Lesson 4 of 15
Voltage Divider
The Voltage Divider
A voltage divider is two series resistors used to produce a fraction of the supply voltage:
+Vin
|
[R1]
|
+---- Vout
|
[R2]
|
GND
The output voltage:
Vout = Vin · R2 / (R1 + R2)
Derivation
The same current flows through R1 and R2 (series circuit):
I = Vin / (R1 + R2)
Vout = I · R2 = Vin · R2 / (R1 + R2)
Intuition
The output is a ratio: Vout/Vin = R2/(R1+R2).
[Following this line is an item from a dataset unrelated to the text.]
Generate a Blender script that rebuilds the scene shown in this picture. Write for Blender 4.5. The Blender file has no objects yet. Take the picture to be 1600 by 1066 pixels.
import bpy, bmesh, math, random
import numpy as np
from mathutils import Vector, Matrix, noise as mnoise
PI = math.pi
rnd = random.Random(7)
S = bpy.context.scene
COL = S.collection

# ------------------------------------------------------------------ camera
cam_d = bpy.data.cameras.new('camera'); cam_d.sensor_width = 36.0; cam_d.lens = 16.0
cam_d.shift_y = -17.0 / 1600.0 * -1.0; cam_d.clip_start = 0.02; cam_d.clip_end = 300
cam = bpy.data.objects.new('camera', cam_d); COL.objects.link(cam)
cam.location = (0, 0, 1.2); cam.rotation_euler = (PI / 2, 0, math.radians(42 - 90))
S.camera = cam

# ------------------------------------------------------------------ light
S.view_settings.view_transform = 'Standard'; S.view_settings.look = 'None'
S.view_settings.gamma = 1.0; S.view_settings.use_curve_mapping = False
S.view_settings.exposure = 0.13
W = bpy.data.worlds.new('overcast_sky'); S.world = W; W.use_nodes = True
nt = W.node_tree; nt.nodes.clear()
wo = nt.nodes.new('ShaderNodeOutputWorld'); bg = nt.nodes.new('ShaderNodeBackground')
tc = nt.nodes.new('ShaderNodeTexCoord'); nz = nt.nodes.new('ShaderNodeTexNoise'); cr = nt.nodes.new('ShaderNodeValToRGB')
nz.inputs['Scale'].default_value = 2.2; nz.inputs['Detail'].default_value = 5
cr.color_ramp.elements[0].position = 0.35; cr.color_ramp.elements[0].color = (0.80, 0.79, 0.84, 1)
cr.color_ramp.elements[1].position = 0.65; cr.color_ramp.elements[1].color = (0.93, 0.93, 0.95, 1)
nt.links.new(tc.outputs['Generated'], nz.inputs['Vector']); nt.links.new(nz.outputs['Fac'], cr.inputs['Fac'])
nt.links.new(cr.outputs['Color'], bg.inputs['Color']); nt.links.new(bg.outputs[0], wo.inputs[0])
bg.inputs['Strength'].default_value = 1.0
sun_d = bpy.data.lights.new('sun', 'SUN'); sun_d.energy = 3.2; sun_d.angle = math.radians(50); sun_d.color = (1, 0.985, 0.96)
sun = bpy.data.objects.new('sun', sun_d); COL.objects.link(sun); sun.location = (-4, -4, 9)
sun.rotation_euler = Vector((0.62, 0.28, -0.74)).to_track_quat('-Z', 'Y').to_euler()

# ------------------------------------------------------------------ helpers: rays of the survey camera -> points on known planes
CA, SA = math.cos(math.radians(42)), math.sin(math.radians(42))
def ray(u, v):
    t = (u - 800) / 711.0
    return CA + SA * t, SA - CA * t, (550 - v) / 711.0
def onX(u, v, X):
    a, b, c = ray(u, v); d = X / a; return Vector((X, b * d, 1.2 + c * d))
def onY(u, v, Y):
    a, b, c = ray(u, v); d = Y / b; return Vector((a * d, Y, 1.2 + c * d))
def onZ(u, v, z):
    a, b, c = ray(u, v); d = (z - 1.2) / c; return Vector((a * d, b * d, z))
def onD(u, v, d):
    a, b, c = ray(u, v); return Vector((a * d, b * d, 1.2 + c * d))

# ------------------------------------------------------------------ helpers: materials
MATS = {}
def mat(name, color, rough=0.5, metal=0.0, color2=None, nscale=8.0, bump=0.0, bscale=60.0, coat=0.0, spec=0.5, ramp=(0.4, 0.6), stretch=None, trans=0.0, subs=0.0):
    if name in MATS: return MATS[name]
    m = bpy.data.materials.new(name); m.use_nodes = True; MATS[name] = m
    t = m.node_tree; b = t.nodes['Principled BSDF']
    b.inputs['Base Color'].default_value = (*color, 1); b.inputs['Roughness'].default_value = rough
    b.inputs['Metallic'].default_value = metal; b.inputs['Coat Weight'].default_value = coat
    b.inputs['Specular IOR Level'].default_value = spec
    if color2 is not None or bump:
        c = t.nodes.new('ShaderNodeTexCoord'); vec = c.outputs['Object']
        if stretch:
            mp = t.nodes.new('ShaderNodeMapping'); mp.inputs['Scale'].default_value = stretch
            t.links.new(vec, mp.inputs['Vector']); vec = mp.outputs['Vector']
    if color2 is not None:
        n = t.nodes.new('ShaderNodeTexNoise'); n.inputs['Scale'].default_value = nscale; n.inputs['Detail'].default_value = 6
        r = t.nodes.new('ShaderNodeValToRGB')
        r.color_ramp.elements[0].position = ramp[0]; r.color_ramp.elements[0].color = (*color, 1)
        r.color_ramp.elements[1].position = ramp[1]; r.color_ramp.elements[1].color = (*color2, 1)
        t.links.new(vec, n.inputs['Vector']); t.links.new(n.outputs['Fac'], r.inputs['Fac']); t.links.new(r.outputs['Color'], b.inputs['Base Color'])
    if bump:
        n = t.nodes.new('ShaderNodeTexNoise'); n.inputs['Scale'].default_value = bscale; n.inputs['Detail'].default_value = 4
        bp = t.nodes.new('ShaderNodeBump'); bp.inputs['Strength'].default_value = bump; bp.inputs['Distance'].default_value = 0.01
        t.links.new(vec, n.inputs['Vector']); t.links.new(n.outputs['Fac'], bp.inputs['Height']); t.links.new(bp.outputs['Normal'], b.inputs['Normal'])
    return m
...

Only the ratio of resistors matters, not their absolute values.
- R1 = R2 → Vout = Vin/2 (splits evenly)
- R2 >> R1 → Vout ≈ Vin (almost no drop on R1)
- R2 << R1 → Vout ≈ 0 (almost all drop on R1)
Applications
- Setting bias voltages in amplifiers
- Scaling sensor outputs to ADC range
- Level shifting (e.g., 5V → 3.3V logic)
Warning
A voltage divider is only accurate when the load resistance is much larger than R2. A low-resistance load "steals" current and pulls Vout down.
Examples
| Vin | R1 | R2 | Vout |
|---|---|---|---|
| 12V | 10Ω | 10Ω | 6V |
| 5V | 3Ω | 2Ω | 2V |
| 9V | 2Ω | 1Ω | 3V |
| 10V | 3Ω | 7Ω | 7V |
Your Task
Implement double voltage_divider(double vin, double r1, double r2) that returns Vout.